President Joe Biden cracked a rare quip about former President Donald Trump’s ongoing criminal trial during a speech Wednesday, after his campaign has so far largely avoided broaching the subject.
“Under my predecessor, who’s a little busy right now, Pennsylvania lost 275,000 jobs,” Biden said during a speech at the United Steelworkers Headquarters in Pittsburgh, Pa.
Trump’s first criminal trial kicked off with jury selection in a Manhattan court on Monday and Tuesday as the former president faces 34 felony counts of falsifying business records in his hush money case. The trial has forced Trump to adapt his presidential reelection campaign to the trial schedule, which is expected to last between six and eight weeks.
The hush money case is the first of four criminal trials Trump is facing, though it’s unclear how many others will actually go to trial ahead of the November elections. He is also facing charges for allegedly attempting to overturn Biden’s 2020 presidential victory; alleged election interference in Georgia; and for allegedly keeping sensitive national security documents in his Mar-a-Lago home after leaving the White House.
Biden’s campaign, meanwhile, is sticking to its policy script to draw contrasts with his Republican rival. In a speech in Scranton Tuesday, the day after Tax Day, Biden said when he “look[s] at the economy, I don’t see it through the eyes of Mar-a-Lago, I see it through the eyes of Scranton.” He added in an interview with Nexstar Tuesday that Trump’s “lack of ethics has nothing to do with me.”

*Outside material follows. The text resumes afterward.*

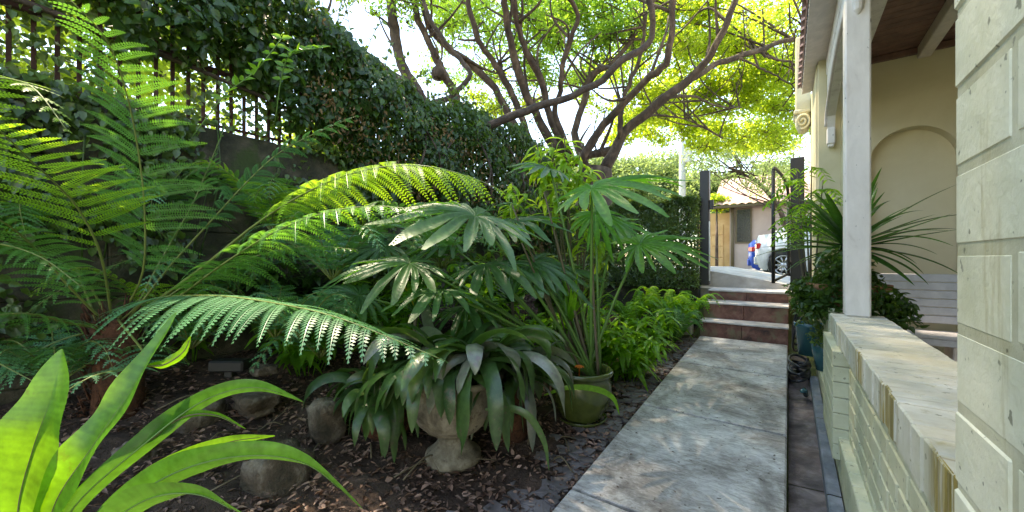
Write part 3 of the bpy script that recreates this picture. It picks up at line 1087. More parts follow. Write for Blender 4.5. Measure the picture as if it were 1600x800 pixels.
def car(label, paint, loc, rz, length=4.4, h=1.42, wd=1.76, lift=0.0):
    t = thing("parked_car", label, "car", loc, "cars parked in the street")
    o = np.array(loc, float)
    cr, sr = math.cos(rz), math.sin(rz)
    def place(mb):
        for i, v in enumerate(mb.v):
            q = v.copy()
            q[:, 0] = v[:, 0] * cr - v[:, 1] * sr + o[0]
            q[:, 1] = v[:, 0] * sr + v[:, 1] * cr + o[1]
            q[:, 2] = v[:, 2] + o[2]
            mb.v[i] = q
        return mb
    L2 = length / 2
    def wheels_cut(x, z):
        for wxx in (-L2 + 0.66, L2 - 0.86):
            d = math.hypot(x - wxx, 0)
            if d < 0.37:
                return max(z, 0.31 + math.sqrt(0.37 ** 2 - d * d))
        return z
    xs_ = np.unique(np.concatenate([np.linspace(-L2, L2, 40), *(np.linspace(c - 0.37, c + 0.37, 9) for c in (-L2 + 0.66, L2 - 0.86))]))
    belt = lambda x: np.interp(x, [-L2, -L2 + 0.1, -L2 + 0.7, 0, L2 - 1.2, L2 - 0.25, L2], [0.88, 0.98, 1.02, 0.95, 0.88, 0.72, 0.52]) + lift
    bot = lambda x: np.interp(x, [-L2, -L2 + 0.15, L2 - 0.15, L2], [0.42, 0.2, 0.2, 0.36])
    wid = lambda x: np.interp(x, [-L2, -L2 + 0.12, -L2 + 0.6, L2 - 0.7, L2 - 0.12, L2], [wd * 0.36, wd * 0.45, wd / 2, wd / 2, wd * 0.43, wd * 0.33])
    V = []
    for x in xs_:
        w_, b_, t_ = wid(x), wheels_cut(x, bot(x)), belt(x)
        m_ = max(b_ + 0.01, 0.62 * t_ + 0.05)
        V += [(x, -w_ * 0.9, b_), (x, -w_, (b_ + m_) / 2), (x, -w_, m_), (x, -w_ * 0.93, t_), (x, -w_ * 0.6, t_ + 0.03), (x, w_ * 0.6, t_ + 0.03), (x, w_ * 0.93, t_), (x, w_, m_), (x, w_, (b_ + m_) / 2), (x, w_ * 0.9, b_)]
    n = len(xs_)
    b = MB()
    Q = [(i * 10 + j, i * 10 + j + 1, (i + 1) * 10 + j + 1, (i + 1) * 10 + j) for i in range(n - 1) for j in range(9)]
    e = (n - 1) * 10
    Q += [(0, 9, 8, 1), (1, 8, 7, 2), (2, 7, 6, 3), (3, 6, 5, 4), (e, e + 1, e + 8, e + 9), (e + 1, e + 2, e + 7, e + 8), (e + 2, e + 3, e + 6, e + 7), (e + 3, e + 4, e + 5, e + 6)]
    b.add(V, Q)
    # roof shell on pillars
    rx = [-L2 + 0.45, -L2 + 1.05, -0.1, 0.75, L2 - 1.05]
    rzv = [1.0, h - 0.05, h, h - 0.06, 0.92]
    rw = [wd * 0.44, wd * 0.36, wd * 0.36, wd * 0.37, wd * 0.45]
    for i in (1, 2):
        pass
    V = []
    for i in (1, 2, 3):
        V += [(rx[i], -rw[i], rzv[i] - 0.04), (rx[i], -rw[i] * 0.8, rzv[i] + 0.01), (rx[i], rw[i] * 0.8, rzv[i] + 0.01), (rx[i], rw[i], rzv[i] - 0.04)]
    b.add(V, [(i * 4 + j, i * 4 + j + 1, (i + 1) * 4 + j + 1, (i + 1) * 4 + j) for i in range(2) for j in range(3)])
    for sy in (-1, 1):
        for a_, b_ in ((0, 1), (4, 3)):
            b.tube([(rx[a_], sy * rw[a_], rzv[a_]), (rx[b_], sy * rw[b_], rzv[b_] - 0.04)], 0.045, 6)
        b.tube([(0.15, sy * wd * 0.455, 0.95), (0.1, sy * wd * 0.365, h - 0.05)], 0.035, 6)
    place(b).obj("body", paint, t)
    gl = MB()
    for sy in (-1, 1):
        V = [(rx[0] + 0.08, sy * wd * 0.45, 0.99), (rx[4] - 0.05, sy * wd * 0.455, 0.91), (rx[3], sy * rw[3] * 1.0, rzv[3] - 0.05), (rx[2], sy * rw[2], rzv[2] - 0.05), (rx[1], sy * rw[1], rzv[1] - 0.05)]
        gl.add(V, [(0, 1, 2, 3)], [(0, 3, 4)])
    for a_, b_ in ((0, 1), (4, 3)):
        gl.add([(rx[a_], -rw[a_], rzv[a_]), (rx[a_], rw[a_], rzv[a_]), (rx[b_], rw[b_] * 0.97, rzv[b_] - 0.03), (rx[b_], -rw[b_] * 0.97, rzv[b_] - 0.03)], [(0, 1, 2, 3)])
    place(gl).obj("window_glass", M['glass'], t, smooth=False)
    for wxx in (-L2 + 0.66, L2 - 0.86):
        for sy in (-1, 1):
            wl = MB()
            yc = sy * (wd / 2 - 0.11)
            prof = [(0.20, -0.1), (0.30, -0.1), (0.32, -0.07), (0.32, 0.07), (0.30, 0.1), (0.20, 0.1), (0.20, -0.1)]
            ang = np.linspace(0, 2 * math.pi, 24, endpoint=False)
            V = np.concatenate([np.stack([wxx + r_ * np.cos(ang), np.full(24, yc + d_), 0.32 + r_ * np.sin(ang)], 1) for r_, d_ in prof])
            wl.add(V, [(i * 24 + j, i * 24 + (j + 1) % 24, (i + 1) * 24 + (j + 1) % 24, (i + 1) * 24 + j) for i in range(len(prof) - 1) for j in range(24)])
            wo = place(wl).obj("wheel", M['rubber'], t)
            rm = MB()
            yf = yc + sy * 0.085
            for k in range(10):
                a = k * math.pi / 5
                p1 = np.array([wxx + 0.04 * math.cos(a), yf, 0.32 + 0.04 * math.sin(a)])
                p2 = np.array([wxx + 0.20 * math.cos(a), yf - sy * 0.01, 0.32 + 0.20 * math.sin(a)])
                rm.tube([p1, p2], 0.016, 5)
            th_ = np.linspace(0, 2 * math.pi, 25)
            rm.tube(np.stack([wxx + 0.20 * np.cos(th_), np.full(25, yf), 0.32 + 0.20 * np.sin(th_)], 1), 0.02, 6)
            rm.box((wxx, yf, 0.32), (0.1, 0.03, 0.1), 0.02)
            place(rm).obj("rim", M['alloy'], wo)
    for sy in (-1, 1):
        tl = MB()
        tl.box((-L2 + 0.10, sy * wd * 0.40, 0.74 + lift), (0.11, 0.22, 0.13), 0.02, rz=-sy * 0.55)
        place(tl).obj("tail_light", M['redlamp'], t, smooth=False)
        tl = MB()
        tl.box((L2 - 0.16, sy * wd * 0.37, 0.66), (0.2, 0.3, 0.13), 0.04, rz=sy * 0.35)
        place(tl).obj("headlight", M['alloy'], t)
    bp = MB()
    bp.box((-L2 + 0.03, 0, 0.42), (0.12, wd * 0.74, 0.2), 0.03)
    place(bp).obj("bumper", paint, t, smooth=False)
    pp = MB()
    pp.box((-L2 - 0.035, 0, 0.5), (0.012, 0.4, 0.11), 0.003)
    place(pp).obj("number_plate", M['glass'], t, smooth=False)
    return t


car("white car seen from its rear corner through the open gate", M['carwhite'], (1.66, 10.3, 0.74), math.radians(-20), h=1.40)
car("blue car with red tail light, mostly hidden behind the white car", M['carblue'], (1.26, 13.6, 0.675), math.radians(0), h=1.50, lift=0.05)

up = thing("utility_pole", "pale grey utility pole rising above the clipped hedge", "pole", at(1066, 400, 15))
p0 = at(1066, 400, 15); 
r = MB()
r.tube([p0 + (0, 0, -0.6), p0 + (0, 0, 3), p0 + (0, 0, 7.5)], [0.13, 0.12, 0.10], 12)
r.obj("shaft", M['pole'], up)
r = MB()
r.box(p0 + np.array([0.2, 0.0, 4.0]), (0.3, 0.2, 0.75), 0.02)
r.obj("meter_box", M['pole'], up, smooth=False)
r = MB()
r.box(p0 + np.array([0, 0, 6.9]), (1.9, 0.1, 0.12), 0.01)
r.obj("crossarm", M['cane'], up, smooth=False)

# ------------------------------------------------------------------ plants: builders
def frond_geo(ctrl, Lmax, blade, stalk, start=0.14, droop=0.35, side_hint=None, fwd=0.35, spacing=0.0, pin_sp=0.0125, pw=0.0, n=70,
              rr=0.007, tint=0.5, lift=0.15):
    C = spline(ctrl, 90)
    seg = np.linalg.norm(np.diff(C, axis=0), axis=1)
    cum = np.concatenate([[0], np.cumsum(seg)])
    tot = cum[-1]
    spacing = spacing or max(tot * (1 - start) / 28, 0.05)
    pw = pw or min(0.042, 0.45 * spacing)
    stalk.tube(C[::4], np.linspace(rr, rr * 0.2, len(C[::4])), 6, tint=0.5)
    m = int(tot * (1 - start) / spacing)
    T = np.gradient(C, axis=0)
    T /= np.linalg.norm(T, axis=1)[:, None]
    for k in range(m + 1):
        s = start + (1 - start) * (k + 0.5) / (m + 1)
        i = min(int(np.searchsorted(cum, s * tot)), len(C) - 1)
        p, t = C[i], T[i]
        x = (s - start) / (1 - start)
        prof = (min(1, 0.45 + x * 2.6)) * (1 - x ** 2.2) ** 0.85 + 0.03
        L = Lmax * prof * RNG.uniform(0.82, 1.08)
        up = np.array([0, 0, 1.0]) if side_hint is None else None
        sd = norm(np.cross(t, up)) if side_hint is None else norm(side_hint - t * np.dot(side_hint, t))
        nn = np.cross(sd, t)
        if nn[2] < 0:
            nn = -nn
        for sg in (-1, 1):
            if RNG.random() < 0.035:
                continue
            d0 = norm(sd * sg + t * (fwd + 0.5 * x) + nn * lift + rvec() * 0.09)
            ns = max(5, int(L / 0.02))
            npn = max(4, int(L / pin_sp))
            ss = (np.arange(npn) + 0.5) / npn
            dr = droop * RNG.uniform(0.75, 1.25)
            base = p + d0 * (ss * L)[:, None] + np.array([0, 0, -1.0]) * (dr * L * ss ** 2)[:, None] + t * (0.10 * L * ss ** 2)[:, None]
            tg = d0 * L + np.array([0, 0, -1.0]) * (2 * dr * L * ss)[:, None] + t * (0.2 * L * ss)[:, None]
            tg /= np.linalg.norm(tg, axis=1)[:, None]
            ac = t - tg * (tg @ t)[:, None]
            ac /= np.linalg.norm(ac, axis=1)[:, None] + 1e-9
            nm = np.cross(tg, ac)
            wl = pw * (0.25 + 0.75 * prof) * np.clip(1.08 - ss ** 2.2, 0.08, 1) * np.clip(0.5 + ss * 6, 0, 1)
            hw = np.full(npn, L / npn * 0.46)
            tn = np.clip(tint + RNG.normal(0, 0.08) + RNG.normal(0, 0.06, npn), 0, 1)
            for s2 in (-1, 1):
                dv = ac * s2 * 0.93 + tg * 0.36 - nm * 0.10 * (1 if nm[0][2] > 0 else -1)
                a = base
                b1 = base + dv * (wl * 0.45)[:, None] + tg * hw[:, None]
                c1 = base + dv * wl[:, None] + tg * (hw * 0.4)[:, None]
                b2 = base + dv * (wl * 0.45)[:, None] - tg * hw[:, None]
                V = np.stack([a, b1, c1, b2], 1).reshape(-1, 3)
                q = np.arange(npn)[:, None] * 4 + np.arange(4)
                blade.add(V, q, None, np.repeat(tn, 4))
            # pinna rib
            P = base[:: max(1, npn // 6)]
            if len(P) > 2:
                blade.ribbon(P, np.linspace(0.0022, 0.0008, len(P)), ac[0], 0, tint=min(1, tint + 0.3))


def fern_thing(name, label, cat, root, fronds, mats, group=None, Lmax=0.36, trunk=None, **kw):
    t = thing(name, label, cat, root, group)
    if trunk:
        tb = MB()
        z0_, z1_, r0, r1 = trunk
        pts = [(root[0], root[1], z0_), (root[0] + 0.02, root[1] + 0.02, (z0_ + z1_) / 2), (root[0], root[1], z1_)]
        tb.tube(spline(pts, 10), np.linspace(r0, r1, 10), 14)
        for k in range(260):
            a, z = RNG.uniform(0, 6.28), RNG.uniform(z0_, z1_ + 0.05)
            rr_ = np.interp(z, [z0_, z1_], [r0, r1])
            p = np.array([root[0] + rr_ * math.cos(a), root[1] + rr_ * math.sin(a), z])
            q = p + np.array([math.cos(a) * 0.03, math.sin(a) * 0.03, RNG.uniform(-0.05, 0.12)])
            tb.tube([p, q], [0.006, 0.002], 4)
        tb.obj("trunk", M['fibre'], t)
    for i, f in enumerate(fronds):
        opt = dict(kw)
        mt = mats[i % len(mats)]
        if isinstance(f, tuple):
            f, o2 = f
            o2 = dict(o2)
            mt = o2.pop('mat', mt)
            opt.update(o2)
        bl, stk = MB(), MB()
        L = opt.pop('L', Lmax)
        frond_geo(f, L, bl, stk, tint=RNG.uniform(0.25, 0.75), **opt)
        b = bl.obj("frond", mt, t, smooth=True)
        stk.obj("midrib", M['rachis'], b)
    return t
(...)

The president is currently on a three-day campaign swing through the key battleground state of Pennsylvania, which he won in 2020.
Later in his speech Wednesday, Biden became more serious as he spoke of his late son Beau and other family members who were in the military. He had visited a war memorial park in Scranton, Pa., earlier in the day.
“I was reminded of what my opponent said in Paris. They asked him to go visit American gravesites, he said no, he wouldn’t do it, they were all ‘suckers’ and ‘losers,’” Biden said. He became audibly emotional as he added, “That man didn’t deserve to be the commander-in-chief of my son.”
The Atlantic first reported in 2020 that Trump made the remarks in November 2018 when canceling a visit to the Aisne-Marne American Cemetery near Paris. Trump has denied he ever made the comments, for which Biden has torn into his rival before.
The incumbent speaks frequently of Beau, who died in May 2015. Biden announced in October 2015 that he would not seek the presidency in 2016, prioritizing his family and grieving his son’s death, before running in 2020.